Aber es gibt noch viele andere Spielfelder, auf denen man Stärke zeigen kann. LNG aus den USA? Warum? Es gibt doch viel preiswerteres Pipelinegas aus Russland. Waffen aus den USA? Warum? Wenn man unbedingt Geld für Rüstung verpulvern will, kann man die Waffensysteme auch selbst entwickeln und herstellen und es wäre ohnehin weise, sich gar nicht auf einen Rüstungswettlauf einzulassen, sondern die europäischen Interessen zu definieren und zu erkennen und dann gemeinsam mit Russland an einer neuen Sicherheitsarchitektur zu arbeiten. Dann braucht man auch keine teuren Waffen und kann das schöne Geld in sinnvollere Dinge investieren.

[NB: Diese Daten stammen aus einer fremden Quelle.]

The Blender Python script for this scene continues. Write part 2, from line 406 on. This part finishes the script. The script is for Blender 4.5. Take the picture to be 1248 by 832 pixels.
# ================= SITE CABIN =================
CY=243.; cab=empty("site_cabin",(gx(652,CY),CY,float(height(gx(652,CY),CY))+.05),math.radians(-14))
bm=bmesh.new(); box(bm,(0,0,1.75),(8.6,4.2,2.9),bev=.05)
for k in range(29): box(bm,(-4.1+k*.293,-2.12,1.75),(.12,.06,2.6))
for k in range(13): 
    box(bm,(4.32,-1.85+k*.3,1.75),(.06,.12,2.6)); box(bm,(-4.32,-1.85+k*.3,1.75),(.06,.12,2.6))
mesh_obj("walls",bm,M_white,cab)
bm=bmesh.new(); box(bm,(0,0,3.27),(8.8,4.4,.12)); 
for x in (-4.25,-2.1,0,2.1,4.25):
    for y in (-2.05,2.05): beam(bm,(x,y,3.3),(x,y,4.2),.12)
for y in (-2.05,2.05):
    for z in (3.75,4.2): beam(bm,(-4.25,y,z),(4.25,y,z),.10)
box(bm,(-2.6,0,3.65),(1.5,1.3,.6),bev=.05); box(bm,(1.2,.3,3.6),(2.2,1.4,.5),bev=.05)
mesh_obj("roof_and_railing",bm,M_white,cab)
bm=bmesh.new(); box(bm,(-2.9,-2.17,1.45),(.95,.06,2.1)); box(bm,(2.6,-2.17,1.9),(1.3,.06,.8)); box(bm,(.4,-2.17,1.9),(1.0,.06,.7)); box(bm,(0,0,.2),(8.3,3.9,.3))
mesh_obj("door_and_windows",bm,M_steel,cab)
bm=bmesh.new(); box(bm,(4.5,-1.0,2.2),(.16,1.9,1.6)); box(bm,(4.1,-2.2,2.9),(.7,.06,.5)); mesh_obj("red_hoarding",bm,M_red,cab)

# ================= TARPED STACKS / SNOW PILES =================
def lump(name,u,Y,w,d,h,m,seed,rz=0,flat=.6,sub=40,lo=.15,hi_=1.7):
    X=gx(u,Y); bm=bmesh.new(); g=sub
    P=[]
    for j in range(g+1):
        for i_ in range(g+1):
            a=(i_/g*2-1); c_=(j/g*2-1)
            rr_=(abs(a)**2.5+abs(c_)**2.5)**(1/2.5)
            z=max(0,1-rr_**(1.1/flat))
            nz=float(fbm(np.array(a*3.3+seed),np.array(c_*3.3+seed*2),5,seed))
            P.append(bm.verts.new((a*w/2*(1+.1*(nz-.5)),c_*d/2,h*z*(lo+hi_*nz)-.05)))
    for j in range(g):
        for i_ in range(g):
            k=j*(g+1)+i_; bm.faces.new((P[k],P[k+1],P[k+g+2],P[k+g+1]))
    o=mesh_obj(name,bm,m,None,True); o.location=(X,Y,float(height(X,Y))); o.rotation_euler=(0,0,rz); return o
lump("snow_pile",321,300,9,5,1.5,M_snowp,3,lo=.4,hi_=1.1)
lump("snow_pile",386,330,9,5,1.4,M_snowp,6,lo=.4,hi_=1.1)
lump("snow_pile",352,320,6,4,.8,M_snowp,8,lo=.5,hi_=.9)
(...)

Denn wenn wir schon bei anderen Spielfeldern sind, könnte man sich auch die Frage stellen, warum die USA eigentlich so ein großes Erpressungspotential haben. Gerade Deutschland hat sich durch seine Fokussierung auf die Exportüberschüsse und seine volkswirtschaftliche Spezialisierung auf bestimmte Exportbranchen selbst in diese Lage manövriert. Hätte unsere Volkswirtschaft stattdessen nachhaltig die Binnennachfrage gestärkt und sich breiter in Richtung Zukunftstechnologien aufgestellt, wären wir auch weit weniger erpressbar und würden generell weit weniger von Wohl und Wehe der Weltmärkte abhängen. Aber dafür ist es ja vielleicht noch nicht zu spät. Wenn wir die Eier dazu haben, könnten wir die nötigen Weichen dazu auch jetzt noch stellen. Wenn Trumps Erpressungen am Ende dazu führen, dass Europa erkennt, was für den Kontinent am besten ist … um so besser. Dann könnte man Trump glatt dankbar sein.